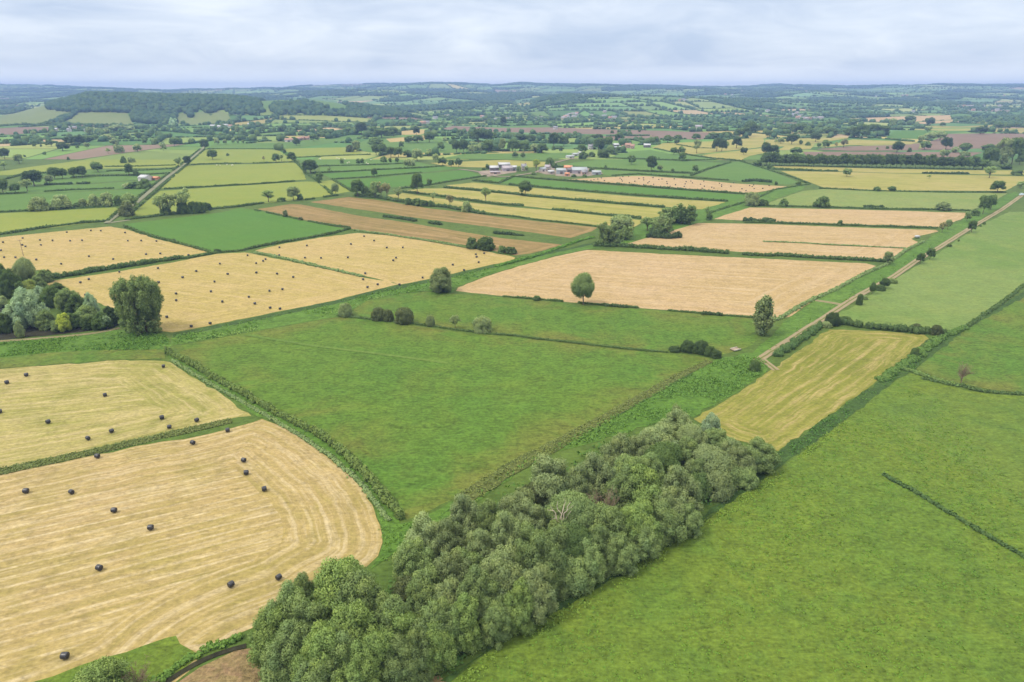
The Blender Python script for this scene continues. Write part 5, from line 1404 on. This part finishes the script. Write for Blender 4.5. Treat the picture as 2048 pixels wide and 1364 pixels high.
def building(name, label, pos, L, D, Hw, Hr, yaw, wall, roof, cat, group=None, openings=True):
    root = link(name, None, label=label, category=cat, group=group)
    root.location = pos; root.rotation_euler = (0, 0, yaw)
    x, y = L / 2, D / 2
    v = np.array([(-x, -y, -2), (x, -y, -2), (x, y, -2), (-x, y, -2), (-x, -y, Hw), (x, -y, Hw), (x, y, Hw), (-x, y, Hw), (-x, 0, Hw + Hr), (x, 0, Hw + Hr)], float)
    q = np.array([(0, 1, 5, 4), (2, 3, 7, 6), (1, 2, 6, 5), (3, 0, 4, 7)], np.int32); t = np.array([(5, 6, 9), (7, 4, 8)], np.int32)
    link('wall', mesh_np('wall', v, [q, t], MAT[wall]), root)
    e = .35; th = .22
    k = (Hr) / y
    rv, rf = [], []
    for s_ in (-1, 1):
        a = [(-x - e, s_ * (y + e), Hw - e * k + .05), (x + e, s_ * (y + e), Hw - e * k + .05), (x + e, 0, Hw + Hr + .05), (-x - e, 0, Hw + Hr + .05)]
        b = [(p_[0], p_[1], p_[2] + th) for p_ in a]
        o_ = len(rv); rv += a + b
        rf += [tuple(o_ + i for i in fq) for fq in ((0, 1, 2, 3), (4, 7, 6, 5), (0, 4, 5, 1), (1, 5, 6, 2), (2, 6, 7, 3), (3, 7, 4, 0))]
    rf_o = link('roof', mesh_np('roof', np.array(rv), np.array(rf, np.int32), MAT[roof]), root)
    if name == 'house':
        c_ = link('chimney', mesh_np('chimney', *box((x * .7, 0, Hw + Hr + .5), (.8, .6, 1.6)), MAT['brick']), rf_o)
    if openings:
        if name == 'house':
            for wx in (-.6, .6):
                for wz in ((1.3, 3.9) if Hw > 4.5 else (1.5,)):
                    link('window', mesh_np('window', *box((wx * x, -y - .01, wz), (1.2, .1, 1.1)), MAT['glass']), root)
            link('door', mesh_np('door', *box((0, -y - .02, 1.05), (1.0, .1, 2.1)), MAT['wood']), root)
        else:
            link('door', mesh_np('door', *box((0, -y - .02, Hw * .38), (min(4.5, L * .3), .12, Hw * .76)), MAT['dark_sheet']), root)
    return root


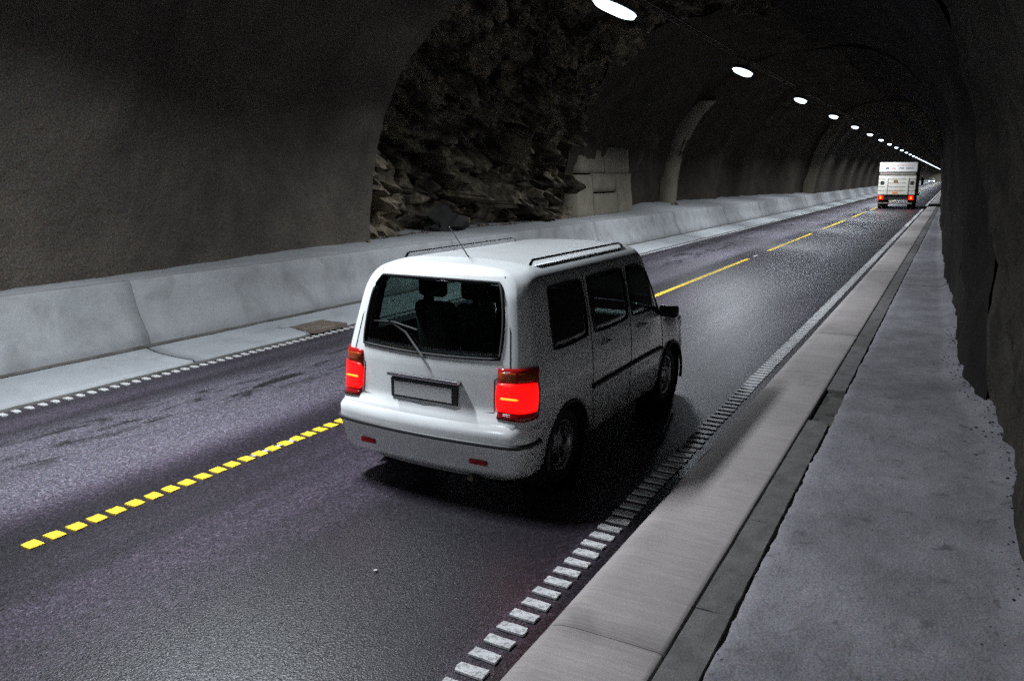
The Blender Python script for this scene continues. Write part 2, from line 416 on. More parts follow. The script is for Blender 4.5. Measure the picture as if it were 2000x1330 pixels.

◆ ◆ ◆

*WHAT YOU NEED TO DO*
The records above need to be restated word for word, with the pictures left out.

*PROBLEM SOLUTION*
The Blender Python script for this scene continues. Write part 5, from line 1404 on. This part finishes the script. Write for Blender 4.5. Treat the picture as 2048 pixels wide and 1364 pixels high.
def building(name, label, pos, L, D, Hw, Hr, yaw, wall, roof, cat, group=None, openings=True):
    root = link(name, None, label=label, category=cat, group=group)
    root.location = pos; root.rotation_euler = (0, 0, yaw)
    x, y = L / 2, D / 2
    v = np.array([(-x, -y, -2), (x, -y, -2), (x, y, -2), (-x, y, -2), (-x, -y, Hw), (x, -y, Hw), (x, y, Hw), (-x, y, Hw), (-x, 0, Hw + Hr), (x, 0, Hw + Hr)], float)
    q = np.array([(0, 1, 5, 4), (2, 3, 7, 6), (1, 2, 6, 5), (3, 0, 4, 7)], np.int32); t = np.array([(5, 6, 9), (7, 4, 8)], np.int32)
    link('wall', mesh_np('wall', v, [q, t], MAT[wall]), root)
    e = .35; th = .22
    k = (Hr) / y
    rv, rf = [], []
    for s_ in (-1, 1):
        a = [(-x - e, s_ * (y + e), Hw - e * k + .05), (x + e, s_ * (y + e), Hw - e * k + .05), (x + e, 0, Hw + Hr + .05), (-x - e, 0, Hw + Hr + .05)]
        b = [(p_[0], p_[1], p_[2] + th) for p_ in a]
        o_ = len(rv); rv += a + b
        rf += [tuple(o_ + i for i in fq) for fq in ((0, 1, 2, 3), (4, 7, 6, 5), (0, 4, 5, 1), (1, 5, 6, 2), (2, 6, 7, 3), (3, 7, 4, 0))]
    rf_o = link('roof', mesh_np('roof', np.array(rv), np.array(rf, np.int32), MAT[roof]), root)
    if name == 'house':
        c_ = link('chimney', mesh_np('chimney', *box((x * .7, 0, Hw + Hr + .5), (.8, .6, 1.6)), MAT['brick']), rf_o)
    if openings:
        if name == 'house':
            for wx in (-.6, .6):
                for wz in ((1.3, 3.9) if Hw > 4.5 else (1.5,)):
                    link('window', mesh_np('window', *box((wx * x, -y - .01, wz), (1.2, .1, 1.1)), MAT['glass']), root)
            link('door', mesh_np('door', *box((0, -y - .02, 1.05), (1.0, .1, 2.1)), MAT['wood']), root)
        else:
            link('door', mesh_np('door', *box((0, -y - .02, Hw * .38), (min(4.5, L * .3), .12, Hw * .76)), MAT['dark_sheet']), root)
    return root


The Blender Python script for this scene continues. Write part 2, from line 416 on. More parts follow. The script is for Blender 4.5. Measure the picture as if it were 2000x1330 pixels.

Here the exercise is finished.